Au pied des falaises de Normandie
Nous dormons dans une grotte, entre les arches d’Etretat, où le bruit amplifié des rouleaux et des galets est assourdissant. Le long des immenses falaises blanches striées de noir, on perd la notion des distances.
Au départ du Havre, début août, le ciel se couvre et le brouillard se lève, l’humidité s’infiltrant partout. La mer bouge juste assez pour se remettre en forme et apprivoiser les kayaks chargés sans se crisper. Les bateaux lourds réagissent bien au ressac croisé -assez désagréable- que nous font subir les falaises, mais leur conception Sit-On-Top les transforme vite en baignoires flottantes officiellement limités à 300 mètres des côtes.
Nous apercevons Antifer et son immense digue alors que des moutons apparaissent autour de nous. Les kayaks disparaissent dans les creux, les pointes chargées plongent dans les crêtes.

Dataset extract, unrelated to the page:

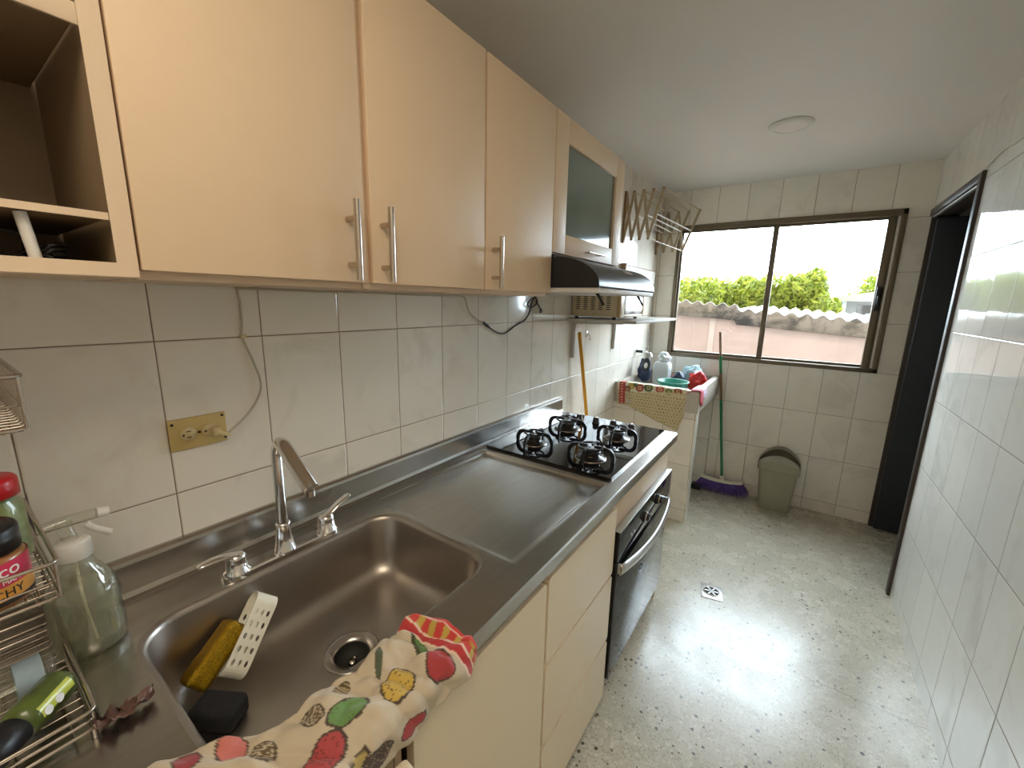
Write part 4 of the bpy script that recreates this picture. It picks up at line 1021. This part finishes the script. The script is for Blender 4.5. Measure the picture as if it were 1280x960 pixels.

Nous nous abritons dans le port, après avoir croisé le pélican d’Antifer, et négocions une douche chaude à la capitainerie. Mais après la pluie, le beau temps, et c’est sous le soleil que nous franchissons l’aiguille d’Etretat et prenons quelques clichés. Les coups de pagaie s’enchaînent mais le paysage refuse d’avancer. Le kilométrage s’enlise et, avec lui, notre volonté de continuer, surtout sous la pluie ininterrompue.
Le 3ème jour se lève sur une mer d’huile et un grand soleil, nous en profitons pour pagayer au large, croisant de beaux voiliers durant nos étapes d’une quinzaine de kilomètres. Le midi nous profitons d’un blockhaus pour faire sécher nos affaires et entamer une sieste bienfaitrice. Nous naviguerons jusque 21h30, malgré le contre-courant et le clapot éclaboussant de l’après midi, jusqu’à apercevoir le port de Dieppe.
Nous aurions du continuer plus longtemps, car le lendemain un vent de 4 à 5 beauforts de travers nous oblige à donner 5 à 7 coups de pagaie à droite pour un seul à gauche pour maintenir nos bateaux dans le bon cap. Nous arrivons à Dieppe plutôt usés, les épaules droites en feu.
Une vedette de la SNSM -Société Nationale des Sauveteurs en Mer- vient à notre rencontre, sous la pluie, pour nous demander de nous abriter dans un recoin du chenal afin de laisser passer un cargo.
Au fil des coups de pagaie, les longs creux de plus d’1,5 mètres se mettent à clapoter puis déferler. Un instant d’inattention est aussitôt sanctionné par la transformation de l’hiloire en baignoire et par le départ en surf incontrôlable de l’embarcation.